- _SET EXERCISE_
The entries below are to be repeated exactly as they stand.

- _SUPPLIED DATA_

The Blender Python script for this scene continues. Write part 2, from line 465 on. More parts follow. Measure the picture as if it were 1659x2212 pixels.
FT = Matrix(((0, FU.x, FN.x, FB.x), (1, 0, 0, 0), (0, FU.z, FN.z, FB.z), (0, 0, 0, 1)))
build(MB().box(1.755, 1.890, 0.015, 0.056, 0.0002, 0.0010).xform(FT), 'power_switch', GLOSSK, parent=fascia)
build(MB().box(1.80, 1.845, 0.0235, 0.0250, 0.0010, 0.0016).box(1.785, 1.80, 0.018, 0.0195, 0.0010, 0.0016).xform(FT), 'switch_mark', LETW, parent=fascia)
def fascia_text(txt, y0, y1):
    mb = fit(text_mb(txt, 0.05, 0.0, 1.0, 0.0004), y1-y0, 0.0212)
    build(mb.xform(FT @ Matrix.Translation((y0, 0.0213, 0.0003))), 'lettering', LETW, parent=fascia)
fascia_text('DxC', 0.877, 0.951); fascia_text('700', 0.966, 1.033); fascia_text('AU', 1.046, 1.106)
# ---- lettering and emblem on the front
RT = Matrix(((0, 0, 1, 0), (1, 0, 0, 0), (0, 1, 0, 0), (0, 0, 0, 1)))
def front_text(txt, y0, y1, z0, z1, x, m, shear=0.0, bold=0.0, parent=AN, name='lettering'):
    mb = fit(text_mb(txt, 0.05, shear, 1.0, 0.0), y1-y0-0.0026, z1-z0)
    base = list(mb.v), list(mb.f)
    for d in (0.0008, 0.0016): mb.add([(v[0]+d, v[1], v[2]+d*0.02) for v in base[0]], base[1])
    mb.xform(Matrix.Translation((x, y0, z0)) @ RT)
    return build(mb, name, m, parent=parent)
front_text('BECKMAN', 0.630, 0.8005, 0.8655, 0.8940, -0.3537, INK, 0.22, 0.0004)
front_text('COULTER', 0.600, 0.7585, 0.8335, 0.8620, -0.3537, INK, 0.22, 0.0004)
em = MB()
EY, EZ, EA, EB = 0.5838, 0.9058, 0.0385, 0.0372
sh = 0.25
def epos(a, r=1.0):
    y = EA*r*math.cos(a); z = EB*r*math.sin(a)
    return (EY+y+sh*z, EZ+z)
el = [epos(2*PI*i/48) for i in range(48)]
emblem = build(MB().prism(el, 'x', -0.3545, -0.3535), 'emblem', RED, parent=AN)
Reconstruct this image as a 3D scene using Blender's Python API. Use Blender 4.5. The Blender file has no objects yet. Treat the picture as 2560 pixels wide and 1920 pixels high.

- _EXPECTED ANSWER_
The Blender Python script for this scene continues. Write part 2, from line 465 on. More parts follow. Measure the picture as if it were 1659x2212 pixels.
FT = Matrix(((0, FU.x, FN.x, FB.x), (1, 0, 0, 0), (0, FU.z, FN.z, FB.z), (0, 0, 0, 1)))
build(MB().box(1.755, 1.890, 0.015, 0.056, 0.0002, 0.0010).xform(FT), 'power_switch', GLOSSK, parent=fascia)
build(MB().box(1.80, 1.845, 0.0235, 0.0250, 0.0010, 0.0016).box(1.785, 1.80, 0.018, 0.0195, 0.0010, 0.0016).xform(FT), 'switch_mark', LETW, parent=fascia)
def fascia_text(txt, y0, y1):
    mb = fit(text_mb(txt, 0.05, 0.0, 1.0, 0.0004), y1-y0, 0.0212)
    build(mb.xform(FT @ Matrix.Translation((y0, 0.0213, 0.0003))), 'lettering', LETW, parent=fascia)
fascia_text('DxC', 0.877, 0.951); fascia_text('700', 0.966, 1.033); fascia_text('AU', 1.046, 1.106)
# ---- lettering and emblem on the front
RT = Matrix(((0, 0, 1, 0), (1, 0, 0, 0), (0, 1, 0, 0), (0, 0, 0, 1)))
def front_text(txt, y0, y1, z0, z1, x, m, shear=0.0, bold=0.0, parent=AN, name='lettering'):
    mb = fit(text_mb(txt, 0.05, shear, 1.0, 0.0), y1-y0-0.0026, z1-z0)
    base = list(mb.v), list(mb.f)
    for d in (0.0008, 0.0016): mb.add([(v[0]+d, v[1], v[2]+d*0.02) for v in base[0]], base[1])
    mb.xform(Matrix.Translation((x, y0, z0)) @ RT)
    return build(mb, name, m, parent=parent)
front_text('BECKMAN', 0.630, 0.8005, 0.8655, 0.8940, -0.3537, INK, 0.22, 0.0004)
front_text('COULTER', 0.600, 0.7585, 0.8335, 0.8620, -0.3537, INK, 0.22, 0.0004)
em = MB()
EY, EZ, EA, EB = 0.5838, 0.9058, 0.0385, 0.0372
sh = 0.25
def epos(a, r=1.0):
    y = EA*r*math.cos(a); z = EB*r*math.sin(a)
    return (EY+y+sh*z, EZ+z)
el = [epos(2*PI*i/48) for i in range(48)]
emblem = build(MB().prism(el, 'x', -0.3545, -0.3535), 'emblem', RED, parent=AN)
Reconstruct this image as a 3D scene using Blender's Python API. Use Blender 4.5. The Blender file has no objects yet. Treat the picture as 2560 pixels wide and 1920 pixels high.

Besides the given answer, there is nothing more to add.